Literary reviews by Tim Love.
Warning: Rather than reviews, these are often notes in preparation for reviews that were never finished, or pleas for help with understanding pieces. See Litref Reviews - a rationale for details.

Monday 17 February 2003

"Destructive Poetics" by P.A. Bove

Much of this was beyond me. I've always had trouble understanding Heidegger (who often appears in this book) and I can't get very excited anymore about destablizing the notion of self or language (it's a rather old book I suppose). I found it useful to see how New Criticism links in with other schools of theory.

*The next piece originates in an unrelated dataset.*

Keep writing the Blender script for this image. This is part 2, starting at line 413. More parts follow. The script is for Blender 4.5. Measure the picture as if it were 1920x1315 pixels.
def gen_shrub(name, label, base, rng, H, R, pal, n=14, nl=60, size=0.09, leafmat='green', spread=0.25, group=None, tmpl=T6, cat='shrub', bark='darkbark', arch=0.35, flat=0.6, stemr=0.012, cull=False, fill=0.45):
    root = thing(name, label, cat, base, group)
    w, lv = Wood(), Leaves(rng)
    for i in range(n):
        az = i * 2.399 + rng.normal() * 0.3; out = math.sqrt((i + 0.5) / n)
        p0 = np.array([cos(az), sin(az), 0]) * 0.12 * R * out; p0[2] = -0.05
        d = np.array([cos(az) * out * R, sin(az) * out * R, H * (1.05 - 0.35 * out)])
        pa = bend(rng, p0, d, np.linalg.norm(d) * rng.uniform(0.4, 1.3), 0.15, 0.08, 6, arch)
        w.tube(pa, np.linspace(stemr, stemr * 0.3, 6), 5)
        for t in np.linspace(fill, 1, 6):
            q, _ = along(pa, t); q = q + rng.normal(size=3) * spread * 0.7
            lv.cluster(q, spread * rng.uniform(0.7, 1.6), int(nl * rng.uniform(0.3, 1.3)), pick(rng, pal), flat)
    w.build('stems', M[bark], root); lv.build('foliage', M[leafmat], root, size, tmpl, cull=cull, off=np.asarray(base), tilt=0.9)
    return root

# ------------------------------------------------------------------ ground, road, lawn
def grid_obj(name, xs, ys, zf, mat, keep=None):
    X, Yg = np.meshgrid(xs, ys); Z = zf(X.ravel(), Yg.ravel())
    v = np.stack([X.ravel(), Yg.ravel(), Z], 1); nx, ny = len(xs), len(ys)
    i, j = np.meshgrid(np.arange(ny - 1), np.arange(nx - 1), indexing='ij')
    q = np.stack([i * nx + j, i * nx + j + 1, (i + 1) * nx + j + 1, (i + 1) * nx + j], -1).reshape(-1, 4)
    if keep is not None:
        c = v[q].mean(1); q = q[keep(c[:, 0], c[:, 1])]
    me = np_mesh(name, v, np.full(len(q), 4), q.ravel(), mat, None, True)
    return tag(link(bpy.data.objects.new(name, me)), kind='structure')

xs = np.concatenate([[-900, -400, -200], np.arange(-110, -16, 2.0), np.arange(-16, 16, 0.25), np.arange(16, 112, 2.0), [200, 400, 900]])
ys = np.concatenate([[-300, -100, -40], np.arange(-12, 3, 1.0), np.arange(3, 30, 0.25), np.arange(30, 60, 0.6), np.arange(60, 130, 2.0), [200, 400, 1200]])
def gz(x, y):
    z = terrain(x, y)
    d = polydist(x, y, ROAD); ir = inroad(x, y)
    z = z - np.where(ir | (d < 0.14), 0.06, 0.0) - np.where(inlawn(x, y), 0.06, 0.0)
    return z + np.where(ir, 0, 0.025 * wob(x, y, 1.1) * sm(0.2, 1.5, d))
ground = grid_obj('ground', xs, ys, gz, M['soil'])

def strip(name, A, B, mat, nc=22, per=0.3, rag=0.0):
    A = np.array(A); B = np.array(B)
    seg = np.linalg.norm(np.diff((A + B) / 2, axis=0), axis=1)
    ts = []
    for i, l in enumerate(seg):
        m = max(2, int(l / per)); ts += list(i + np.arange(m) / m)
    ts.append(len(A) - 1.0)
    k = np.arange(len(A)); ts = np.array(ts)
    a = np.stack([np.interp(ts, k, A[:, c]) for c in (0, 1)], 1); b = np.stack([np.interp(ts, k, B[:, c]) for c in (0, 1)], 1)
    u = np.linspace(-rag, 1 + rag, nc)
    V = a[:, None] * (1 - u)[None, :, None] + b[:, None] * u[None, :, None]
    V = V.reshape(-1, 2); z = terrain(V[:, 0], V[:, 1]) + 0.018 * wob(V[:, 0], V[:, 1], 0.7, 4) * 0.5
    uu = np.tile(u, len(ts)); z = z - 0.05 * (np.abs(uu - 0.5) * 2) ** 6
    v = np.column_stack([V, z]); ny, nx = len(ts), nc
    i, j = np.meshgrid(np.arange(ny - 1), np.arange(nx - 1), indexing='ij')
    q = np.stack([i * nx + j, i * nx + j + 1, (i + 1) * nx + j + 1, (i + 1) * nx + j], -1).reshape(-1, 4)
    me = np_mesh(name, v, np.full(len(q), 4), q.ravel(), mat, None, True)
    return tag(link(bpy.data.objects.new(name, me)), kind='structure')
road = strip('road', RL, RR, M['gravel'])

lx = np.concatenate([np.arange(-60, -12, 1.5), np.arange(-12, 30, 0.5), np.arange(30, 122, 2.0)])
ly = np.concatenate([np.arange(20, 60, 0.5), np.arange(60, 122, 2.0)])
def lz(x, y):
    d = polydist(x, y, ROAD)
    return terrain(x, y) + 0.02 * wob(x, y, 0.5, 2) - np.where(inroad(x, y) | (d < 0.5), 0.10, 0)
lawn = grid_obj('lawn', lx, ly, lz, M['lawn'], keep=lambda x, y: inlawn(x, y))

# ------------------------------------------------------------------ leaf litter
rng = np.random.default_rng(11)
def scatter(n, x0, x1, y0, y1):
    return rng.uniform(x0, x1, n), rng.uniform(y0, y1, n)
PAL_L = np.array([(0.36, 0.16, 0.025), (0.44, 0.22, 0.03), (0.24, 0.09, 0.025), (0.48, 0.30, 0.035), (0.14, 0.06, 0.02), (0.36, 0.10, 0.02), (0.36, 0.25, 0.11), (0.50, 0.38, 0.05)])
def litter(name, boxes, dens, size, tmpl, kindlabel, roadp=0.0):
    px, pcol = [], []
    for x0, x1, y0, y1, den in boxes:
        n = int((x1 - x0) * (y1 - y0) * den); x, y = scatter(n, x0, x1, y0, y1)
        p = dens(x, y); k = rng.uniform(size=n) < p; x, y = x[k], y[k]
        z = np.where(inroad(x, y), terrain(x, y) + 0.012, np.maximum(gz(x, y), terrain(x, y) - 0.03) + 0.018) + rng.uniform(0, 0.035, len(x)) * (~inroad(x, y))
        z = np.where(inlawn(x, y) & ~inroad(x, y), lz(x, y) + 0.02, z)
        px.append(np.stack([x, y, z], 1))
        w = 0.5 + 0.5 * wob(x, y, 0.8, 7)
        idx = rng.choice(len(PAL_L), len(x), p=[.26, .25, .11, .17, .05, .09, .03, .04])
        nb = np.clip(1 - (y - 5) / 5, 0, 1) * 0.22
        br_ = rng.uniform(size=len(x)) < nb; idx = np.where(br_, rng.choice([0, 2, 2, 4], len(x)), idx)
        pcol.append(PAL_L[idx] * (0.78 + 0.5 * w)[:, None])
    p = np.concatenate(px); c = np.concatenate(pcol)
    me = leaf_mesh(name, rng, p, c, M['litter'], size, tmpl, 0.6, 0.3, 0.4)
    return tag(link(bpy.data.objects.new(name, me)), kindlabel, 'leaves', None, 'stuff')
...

Here are some quotes about 'centers' to give you a flavour of the book

  • p.94 - "De man is aware of the refusal of Modern criticism to recognise the essential nothingness at the 'center' of all literature and he certainly reveals the weakness of any criticism which does not attempt to take the basic 'fact' of nothingness into account"
  • p.130 - "The concepts of beginning and end function, as Derrida argues, as 'centers' which are variations of the myth of presence" ... "By orienting and organizing the coherence of the system, the center of the structure permits the play of its elements inside the total form. ... the center also closes off the play which it opens up and makes possible", (from 'Writing and Difference', Derrida, p.278)
  • p.192 - "'The Snow Man' shows that all poems have nothingness at their center and that other poems and poets, unconscious of this, while delusively trying to name the center and thus to obscure the nothing of what is, always disclose the omnipresence of mere metaphor in poetry"
  • p.193 - "Stevens is willing to decenter even the most assuring myths of self, of the ability of poetry to reach some final position which will give it a unique value ... his poems engage the traditional metaphysical language of the dualistic imagination-reality conflict to destroy it ... to regain whatever is positive within the tradition."
  • p.212 - "critics who are disturbed by his seemingly contradictory ideas fail to see that they are victims of their own blindness, which makes non-contradiction and achieved harmonies privileged, centered positions based on what they think is 'presence'"

We're all going to die, but if our writing omits this fact it's not blindness. Similarly, though we know how unreliable language is, poets needn't write endlessly about the theme. We play tennis though we know that winning doesn't really matter because we're all going to die anyway, and besides the ball is "really" just a cluster of atoms (if that), and so are we.